Das Verständnis für andere Landesteile und Kulturen ist uns wichtig. Neben gutem und ausreichendem Französischunterricht auf der Sekundarschulstufe sollten Klassenlager und Schulreisen bereits auf der Mittelstufe vermehrt in andere Landesteile führen. So könnten Schüler für die anderssprachigen Landesteile sensibilisiert werden. In der Sekundarschule sind Sprachaufenthalte oder noch besser Austauschprogramme mit Gastfamilien zu forcieren. So wird nicht nur die Sprache besser gelernt, sondern auch das wichtige Verständnis füreinander geweckt. Nur so könnte auch der herbeigeredete Röstigraben etwas zugeschüttet werden.
Tatsache ist aber auch, dass in der Oberstufe die Hälfte aller Schüler der G-Stammklassen (früher Realschüler) bereits in der 7. Klasse Französisch abwählt! Wir alle wissen, warum. Es ist die Realität, in der wir leben. Welche Verständigungssprache hat sich weltweit durchgesetzt?
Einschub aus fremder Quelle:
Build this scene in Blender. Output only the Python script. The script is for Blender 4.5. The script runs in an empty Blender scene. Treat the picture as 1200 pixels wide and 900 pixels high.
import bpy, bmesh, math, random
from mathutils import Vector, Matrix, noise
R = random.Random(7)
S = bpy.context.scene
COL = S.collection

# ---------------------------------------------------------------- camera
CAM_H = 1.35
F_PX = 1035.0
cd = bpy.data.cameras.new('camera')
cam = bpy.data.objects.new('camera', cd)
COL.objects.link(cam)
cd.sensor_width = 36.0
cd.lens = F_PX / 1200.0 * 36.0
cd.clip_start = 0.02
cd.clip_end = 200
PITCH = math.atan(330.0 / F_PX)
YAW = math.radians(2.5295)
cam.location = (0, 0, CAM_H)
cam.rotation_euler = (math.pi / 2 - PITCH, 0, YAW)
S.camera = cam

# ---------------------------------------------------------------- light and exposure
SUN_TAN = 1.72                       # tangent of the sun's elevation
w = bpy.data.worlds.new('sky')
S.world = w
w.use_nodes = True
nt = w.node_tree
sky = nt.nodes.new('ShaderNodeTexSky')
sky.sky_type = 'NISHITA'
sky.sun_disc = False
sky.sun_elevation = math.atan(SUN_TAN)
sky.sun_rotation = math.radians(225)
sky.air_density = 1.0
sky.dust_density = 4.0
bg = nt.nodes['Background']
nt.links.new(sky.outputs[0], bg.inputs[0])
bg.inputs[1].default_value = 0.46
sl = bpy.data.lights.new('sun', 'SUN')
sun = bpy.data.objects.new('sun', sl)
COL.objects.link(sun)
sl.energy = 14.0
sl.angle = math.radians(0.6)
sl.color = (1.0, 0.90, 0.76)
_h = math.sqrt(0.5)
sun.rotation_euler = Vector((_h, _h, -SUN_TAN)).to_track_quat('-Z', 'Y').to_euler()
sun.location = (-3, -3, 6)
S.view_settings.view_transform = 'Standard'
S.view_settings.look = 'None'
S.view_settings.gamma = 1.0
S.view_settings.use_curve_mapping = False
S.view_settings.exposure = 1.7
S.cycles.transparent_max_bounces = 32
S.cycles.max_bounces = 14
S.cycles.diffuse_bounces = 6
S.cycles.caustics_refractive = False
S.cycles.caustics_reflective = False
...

In unserer nationalen und internationalen Berufswelt hat sich, ob wir dies wollen oder nicht, Englisch durchgesetzt. Dem können wir uns nicht verschliessen. Ist das Englische nicht auch eine Chance, unsere vielen Sprachgräben zur Westschweiz, zum Tessin und zum rätoromanischen Landesteil zu überbrücken und zudem die Hürden bei der Verständigung mit unseren ausländischen Mitbewohnern abzubauen? Aus all diesen Gründen hat die grosse Mehrheit des Thurgauer Parlaments entschieden. Dies ist geradezu ein fortschrittlicher Entscheid zur Förderung und zum Wohle unserer Kinder - und für einen effizienten Französischunterricht zur richtigen Zeit. Alles ein wenig, aber nichts richtig zu machen, scheint uns falsch.